Young Thomas Jefferson to attend The College of William & Mary


Nicknamed "Long Tom," Thomas Jefferson was slim, at six feet two and a half inches, which was tall considering that the average man at the time stood five feet six inches tall.  In later years, his slave, Isaac Granger Jefferson, who worked as a tinsmith and blacksmith at Monticello, described his master as being a tall and straight-bodied man with square shoulders, long face and a high nose.  His cheeks were lean and  his jaw square and firm. Thomas had auburn to light-red hair, fair skin that freckeled and sunburned easily, pointed features, and deep-set hazel eyes.  He expressed fluent humorous and pleasant conversation in a soft voice, higher pitch than most, but could be shy and reserved.  He was described as  being the perpetual charmer, and usually made an excellent impression upon both men and women.

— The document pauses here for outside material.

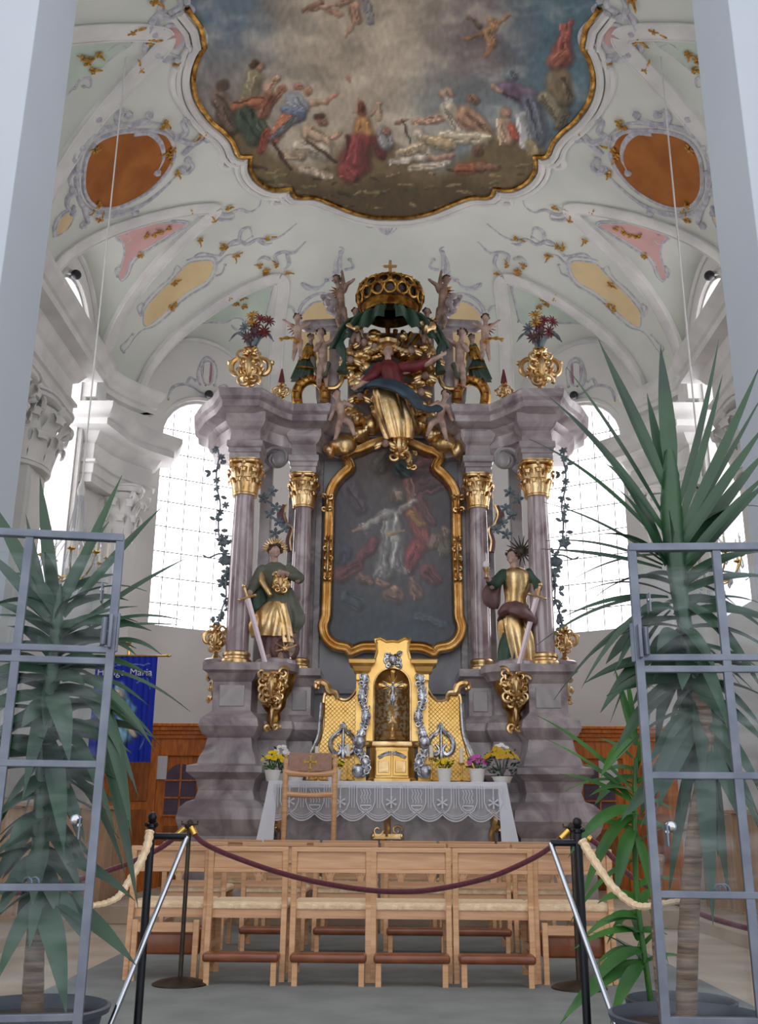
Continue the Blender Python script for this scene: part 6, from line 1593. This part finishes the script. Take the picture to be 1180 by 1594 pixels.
for word, dx in (('Heilige', -.17), ('Maria', .2)):
    tx = bpy.data.curves.new('lettering', 'FONT'); tx.body = word; tx.size = .125; tx.align_x = 'CENTER'; tx.extrude = .002
    to = bpy.data.objects.new('tmp', tx); COL.objects.link(to); dg = bpy.context.evaluated_depsgraph_get(); me = bpy.data.meshes.new_from_object(to.evaluated_get(dg)); bpy.data.objects.remove(to)
    lo = bpy.data.objects.new('lettering', me); COL.objects.link(lo); me.materials.clear(); me.materials.append(M['paper']); lo.parent = bn; lo.location = (dx, -.05, z1-.24); lo.rotation_euler = (pi/2, 0, 0)
g = G(); g.tube([(xa-.1, D, z1+.01), (xb+.1, D, z1+.01)], .012, 8); g.ell((xb+.13, D, z1+.015), (.04, .02, .02)); g.ell((xa-.13, D, z1+.015), (.04, .02, .02)); g.done('crossbar', M['brass'], bn, smooth=True)
g = G(); g.tube([(xm, D+.05, 0.15), (xm, D+.05, z1+.15)], .016, 8); g.ell((xm, D+.05, z1+.2), (.03, .03, .05)); g.done('pole', M['brass'], bn, smooth=True)
g = G(); g.lathe([(.2, 0), (.2, .03), (.04, .08), (.025, .2), (0, .2)], (xm, D+.05, 0), 20); g.done('foot', M['blackm'], bn, smooth=True)
# ================================================================ CHOIR STALLS
for m in (0, 1):
    s1 = 1 if m else -1
    o = thing('choir_stall', 'pale wooden choir stall front along the %s side of the choir' % LR[m], 'choir stall', (s1*3.3, 10.5, 0))
    A = V((s1*(3.0 if not m else 3.55), 11.7, 0)); B = V((-3.55, 9.2, 0)) if not m else V((3.95, 7.8, 0)); n = 5
    d = (B-A); L = d.length; d.normalize(); q = V((d.y, -d.x, 0))*(-s1)
    if q.x*s1 > 0: q = -q
    g = G(); g.beam(A+V((0, 0, .54)), B+V((0, 0, .54)), .05, 1.04); g.done('front_board', M['woodp'], o)
    g = G(); g.beam(A+V((0, 0, 1.09)), B+V((0, 0, 1.09)), .14, .04); g.beam(A+V((0, 0, .06))+q*.03, B+V((0, 0, .06))+q*.03, .05, .12); g.done('desk_top', M['woodp'], o, bevel=.006)
    for i in range(n+1):
        p = A+d*(L*i/n)+q*.035; g = G(); g.beam(p+V((0, 0, .1)), p+V((0, 0, 1.07)), .06, .06, up=d); g.done('stile', M['woodp'], o, bevel=.004)
    g = G(); g.beam(A+V((s1*.45, 0, .45)), B+V((s1*.45, 0, .45)), .35, .06); g.beam(A+V((s1*.65, .1, .5)), B+V((s1*.65, 0, .5)), .05, 1.0); g.done('bench', M['woodp'], o)
    g = G(); g.b2(s1*2.9, s1*4.65, 7.2, 11.9, .0, .1) ; g.done('platform', M['stone'], o)
# ================================================================ CHANDELIERS ON LONG CORDS
for m in (0, 1):
    s1 = 1 if m else -1
    cxn, cy = s1*3.2, 9.7; zt0 = H(cxn, cy); zb = 3.05; C0 = V((cxn, cy, 0))
    o = thing('chandelier', 'brass and crystal chandelier hanging on a long cord at the %s' % LR[m], 'chandelier', (cxn, cy, zb))
    g = G(); g.tube([(cxn, cy, 4.35), (cxn, cy, zt0)], .009, 6); g.done('cord', M['mould'], o)
    g = G(); g.lathe([(.0, 3.05), (.05, 3.1), (.02, 3.17), (.07, 3.28), (.08, 3.36), (.03, 3.42), (.02, 3.6), (.05, 3.7), (.02, 3.8), (.02, 4.1), (.045, 4.2), (.02, 4.3), (.0, 4.38)], C0, 16); g.done('stem', M['mould'], o, smooth=True)
    for i in range(8):
        a = 2*pi*i/8+.2; d = V((cos(a), sin(a), 0))
        P = catmull([C0+V((0, 0, 3.36)), C0+d*.14+V((0, 0, 3.26)), C0+d*.27+V((0, 0, 3.36)), C0+d*.32+V((0, 0, 3.48))], 4)
        g = G(); g.tube(P, .009, 6); g.lathe([(.0, 3.48), (.04, 3.5), (.04, 3.51), (0, 3.51)], C0+d*.32, 10); ar = g.done('arm', M['brass'], o, smooth=True)
        g = G(); g.lathe([(.012, 3.51), (.012, 3.66), (0, 3.66)], C0+d*.32, 8); g.done('candle_tube', M['wax'], ar)
        g = G(); g.lathe([(0, 3.66), (.012, 3.68), (.009, 3.72), (0, 3.75)], C0+d*.32, 8); g.done('bulb', M['crystal'], ar, smooth=True)
        for z, rr_ in ((3.45, .32), (3.3, .2), (3.16, .12)):
            g = G(); g.lathe([(0, -.09), (.018, -.06), (.011, 0), (0, .02)], C0+d*rr_+V((0, 0, z)), 6); g.done('crystal_drop', M['crystal'], ar)
    g = G()
    for i in range(14):
        a = 2*pi*i/14; d = V((cos(a), sin(a), 0)); g.tube([C0+V((0, 0, 4.15))+d*.03, C0+V((0, 0, 3.75))+d*.09, C0+V((0, 0, 3.5))+d*.26], .004, 4)
    g.done('bead_chains', M['crystal'], o)
# small sconce on the right wall
c = V((3.9, 14.9, 3.0)); c = at(1010, 1066, 14.6)
o = thing('wall_sconce', 'small crystal wall sconce right of the altar below the apse window', 'sconce', c)
g = G(); g.lathe([(0, -.05), (.06, 0), (.03, .06), (0, .1)], c, 12); g.tube([c, c+V((0, .5, 0))], .012, 6); g.done('body', M['brass'], o, smooth=True)
for s1 in (-1, 1):
    g = G(); g.tube(catmull([c, c+V((s1*.12, -.05, -.05)), c+V((s1*.16, -.05, .06))], 4), .008, 6); g.lathe([(.012, 0), (.012, .12), (0, .13)], c+V((s1*.16, -.05, .06)), 8)
    for k in range(3): g.lathe([(0, -.1), (.018, -.06), (0, 0)], c+V((s1*(.04+.05*k), -.05, -.06+.03*k)), 6)
    g.done('crystal_arm', M['crystal'], o, smooth=True)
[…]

Young Thomas had a great love for reading and writing, and often had a book in his hand.  He knew his Bible, and  continued to love and become proficient in the English classics, that were introduced to him at the Dover Creek School and continued by Reverend James Maury at the Maury School for Boys. Because of his unusually high intellect, Thomas was greatly influenced and encouraged by Rev. Maury, and long-time friend of  the family, Joshua Fry, to apply to The College of William & Mary in Williamsburg, Virginia's capital and education center.

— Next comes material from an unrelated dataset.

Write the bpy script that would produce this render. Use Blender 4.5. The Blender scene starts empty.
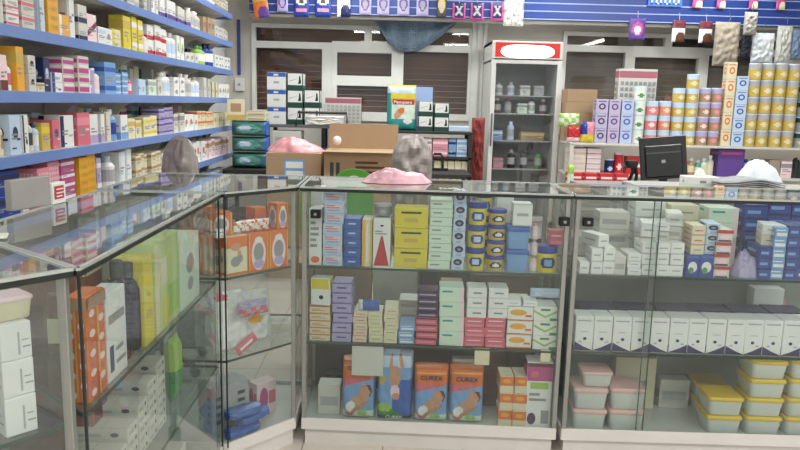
import bpy, bmesh, math, random
from mathutils import Vector, Matrix, noise
# ------------------------------------------------------------------ camera, world, exposure
C = bpy.context.scene.collection
SC = bpy.context.scene
R = random.Random(7)
CAM_H, F, PITCH, YAW, ROLL = 1.40, 720.0, math.radians(9.6), math.radians(1.0), 0.025
cd = bpy.data.cameras.new('camera'); cam = bpy.data.objects.new('camera', cd); C.objects.link(cam)
cd.sensor_width = 36; cd.lens = 36*F/800; cd.clip_start = .02
_f = Vector((math.sin(YAW)*math.cos(PITCH), math.cos(YAW)*math.cos(PITCH), -math.sin(PITCH)))
_r = Vector((math.cos(YAW), -math.sin(YAW), 0)); _u = _r.cross(_f)
RR = _r*math.cos(ROLL)+_u*math.sin(ROLL); UU = _u*math.cos(ROLL)-_r*math.sin(ROLL)
cam.matrix_world = Matrix((RR, UU, -_f)).transposed().to_4x4(); cam.location = (0, 0, CAM_H)
SC.camera = cam
w = bpy.data.worlds.new('world'); SC.world = w; w.use_nodes = True
w.node_tree.nodes['Background'].inputs[0].default_value = (.84, .87, .88, 1)
w.node_tree.nodes['Background'].inputs[1].default_value = 0.8
SC.view_settings.view_transform = 'Standard'; SC.view_settings.look = 'None'
SC.view_settings.exposure = 0.0; SC.view_settings.gamma = 1; SC.view_settings.use_curve_mapping = False
SC.cycles.transparent_max_bounces = 24; SC.cycles.max_bounces = 8; SC.cycles.glossy_bounces = 4; SC.cycles.diffuse_bounces = 5
LIGHT_W = 34.0

# ------------------------------------------------------------------ where a point of the photo lies in the room
def proj(p):
    d = Vector(p)-Vector((0, 0, CAM_H)); z = d.dot(_f)
    return 400+F*d.dot(RR)/z, 225-F*d.dot(UU)/z
def ray(px, py): return (_f+RR*((px-400)/F)-UU*((py-225)/F))
def at(px, py, Y=None, Z=None, X=None):
    r = ray(px, py)
    t = Y/r.y if Y is not None else ((Z-CAM_H)/r.z if Z is not None else X/r.x)
    return Vector((0, 0, CAM_H))+r*t
def solve(fn, target, a, b):
    fa, fb = fn(a)-target, fn(b)-target
    for _ in range(12):
        if abs(fb-fa) < 1e-9: break
        c = b-fb*(b-a)/(fb-fa); a, fa = b, fb; b, fb = c, fn(c)-target
        if abs(fb) < 1e-4: break
    return b
def sx(px, Y, Z): return solve(lambda v: proj((v, Y, Z))[0], px, -.5, .5)
def sz(py, X, Y): return solve(lambda v: proj((X, Y, v))[1], py, .5, 1.2)
def sy(px, X, Z): return solve(lambda v: 1/(proj((X, 1/v, Z))[0]-390), 1/(px-390), .3, .25) and 1/solve(lambda v: proj((X, 1/v, Z))[0], px, .3, .25)

# ------------------------------------------------------------------ materials
MATS = {}
def lin(c): return tuple((x/12.92 if x <= .04045 else ((x+.055)/1.055)**2.4) for x in c)
PAL = dict(white=(.88,.88,.87), offwhite=(.80,.79,.75), cream=(.86,.82,.68), grey=(.55,.56,.57), darkgrey=(.25,.25,.27), black=(.04,.04,.05),
  blue=(.16,.36,.72), royal=(.08,.22,.62), navy=(.10,.12,.34), sky=(.42,.62,.84), lilac=(.66,.62,.80), purple=(.36,.22,.58), magenta=(.74,.24,.52),
  pink=(.90,.52,.60), rose=(.86,.38,.46), red=(.78,.12,.14), orange=(.91,.43,.13), amber=(.95,.66,.12), yellow=(.88,.80,.18), gold=(.80,.68,.28),
  lime=(.62,.78,.30), green=(.25,.58,.28), darkgreen=(.06,.26,.22), teal=(.15,.60,.58), brown=(.38,.20,.13), tan=(.68,.53,.38), skin=(.80,.56,.42),
  silver=(.66,.66,.66), paleblue=(.72,.80,.90), palegreen=(.80,.88,.80), palepink=(.93,.80,.82), maroon=(.42,.12,.20), plum=(.30,.14,.34))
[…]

The Shadwell library was small in comparison to that of Tuckahoe, where he spent seven years of his childhood, as well as the Dover Creek School library. Thomas was looking forward to moving away from home, and began to give serious thought to enrolling at The College of William & Mary.

After a discussion with Peter Randolph, Thomas argues for permission to enter The College of William & Mary with Dr. Thomas Walker of Castle Hill and John Harvie of Belmont, the Jefferson estate executors and his  respected guardians.  John Harvie, the active executor of Peter Jefferson's estate, was the person responsible for providing Thomas with the estate funds necessary for college tuition and personal spending money.

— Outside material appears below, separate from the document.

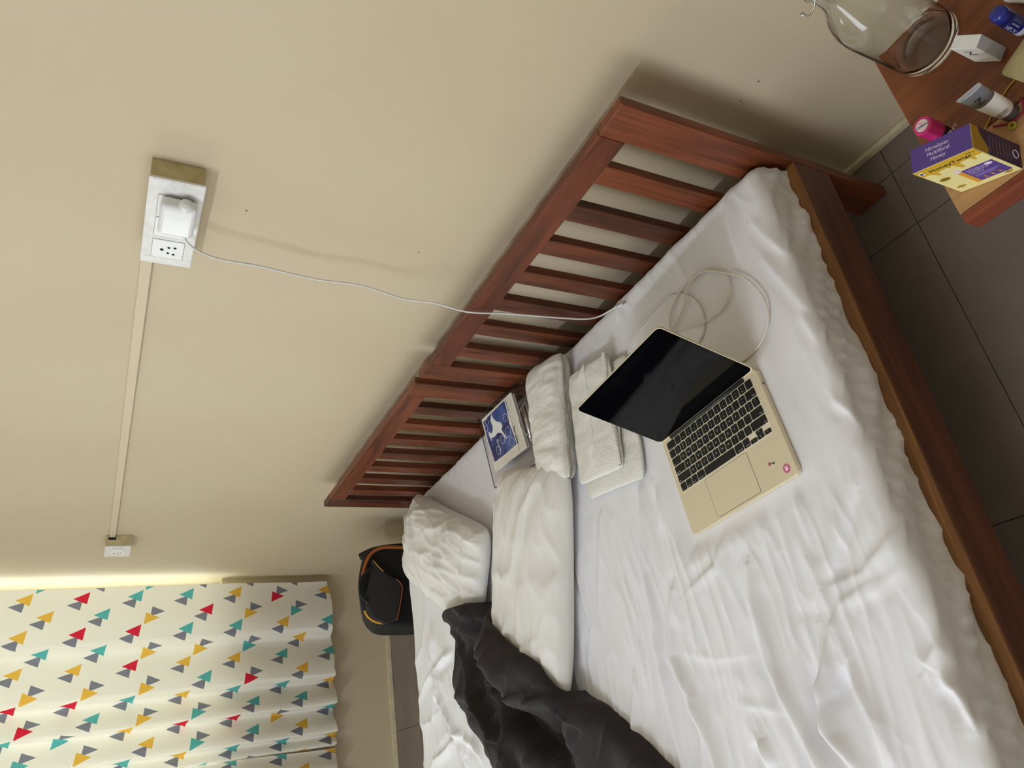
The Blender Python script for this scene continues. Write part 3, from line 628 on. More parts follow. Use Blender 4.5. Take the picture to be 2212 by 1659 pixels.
def key(w, h, cx, cy, txt):
    kk_ = (round(w, 5), round(h, 5))
    if kk_ not in kcache:
        bm = prism(rrect(w, h, 0.0019, 3), 0.0, 0.0012); me = bpy.data.meshes.new('key'); bm.to_mesh(me); bm.free(); me.materials.append(M_key); kcache[kk_] = me
    o = add('key', kcache[kk_], None, lp, (cx, cy, 0.0003)); z = 0.00125
    t_ = txt.strip()
    if not t_: return
    right = txt.endswith(' ') or t_ in ('delete', 'return', 'control', 'option', 'command') and (t_ in ('delete', 'return'))
    if len(t_) == 1 and t_ not in '<>': letter('legend', t_, 0.0062, M_leg, o, Matrix.Translation((0, 0, z)))
    elif t_ in ('<', '>', '^', 'v'): letter('legend', {'<': '<', '>': '>', '^': '^', 'v': 'v'}[t_], 0.0042, M_leg, o, Matrix.Translation((0, 0, z)))
    elif '\n' in t_:
        a_, b_ = t_.split('\n')
        letter('legend', a_, 0.0044, M_leg, o, Matrix.Translation((0, h*0.20, z))); letter('legend', b_, 0.0050, M_leg, o, Matrix.Translation((0, -h*0.20, z)))
    elif t_.startswith('F'): letter('legend', t_, 0.0032, M_leg, o, Matrix.Translation((0, -h*0.25, z))); letter('legend', '*' if int(t_[1:]) < 3 else 'o' if int(t_[1:]) < 7 else '>', 0.0038, M_leg, o, Matrix.Translation((0, h*0.12, z)))
    else:
        al = 'RIGHT' if right else 'LEFT'
        letter('legend', t_, 0.0034, M_leg, o, Matrix.Translation(((w/2-0.0018)*(1 if right else -1), -h*0.30, z)), align=al)
for ri, row in enumerate(rows):
    x = kx0; cyk = ky1 - RH*(ri+0.5)
    for (txt, wu) in row:
        w = wu*U_
        if txt == '^v':
            key(w-GAP, RH/2-GAP*0.55, x+w/2, cyk+RH/4-0.0006, '^'); key(w-GAP, RH/2-GAP*0.55, x+w/2, cyk-RH/4, 'v')
        elif txt in ('<', '>'): key(w-GAP, RH/2-GAP*0.55, x+w/2, cyk-RH/4, txt)
        else: key(w-GAP, RH-GAP, x+w/2, cyk, txt)
        x += w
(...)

In a letter written to John Harvie, one of the earliest preserved Jefferson letters, Thomas stated his reasons for wanting to go to college.  He wrote,


                                                                                                                  4 January 1760

"Sir,

I was at Colo. Peter Randolph's about a Fortnight ago, & my Schooling falling into Discourse, he said he thought it would be to my Advantage to go to College, & was desirous I should go, as indeed I am  myself for several Reasons.  In the first place as long as I stay at the Mountains, the Loss of one-fourth of my Time is inevitable, by Company's coming here & detaining me from School.  And likewise  my Absence will in a great Measure put a Stop to so much Company, & by that Means lessen the Expences of the Estate in House-Keeping.  And on the other Hand by going to the College I shall get a more  universal Acquaintance, which may hereafter be serviceable to me; &I suppose I can pursue my Studies in the Greek & Latin as well there as here, & likewise learn something of  the Mathematics.  I shall be glad of your opinion, and remain, Sir, your most humble servant,

                                                                                                        Thomas Jefferson, Jr."

Thomas Jefferson arrived at The College of William & Mary on the 25th of March 1760.  He graduated with supreme honors on the 25th of April  1762, having completed all his studies in two years.  Upon graduation, he was invited to study at the law office and home of the distinguished law professor and friend, George Wythe, where he remained a student for five years.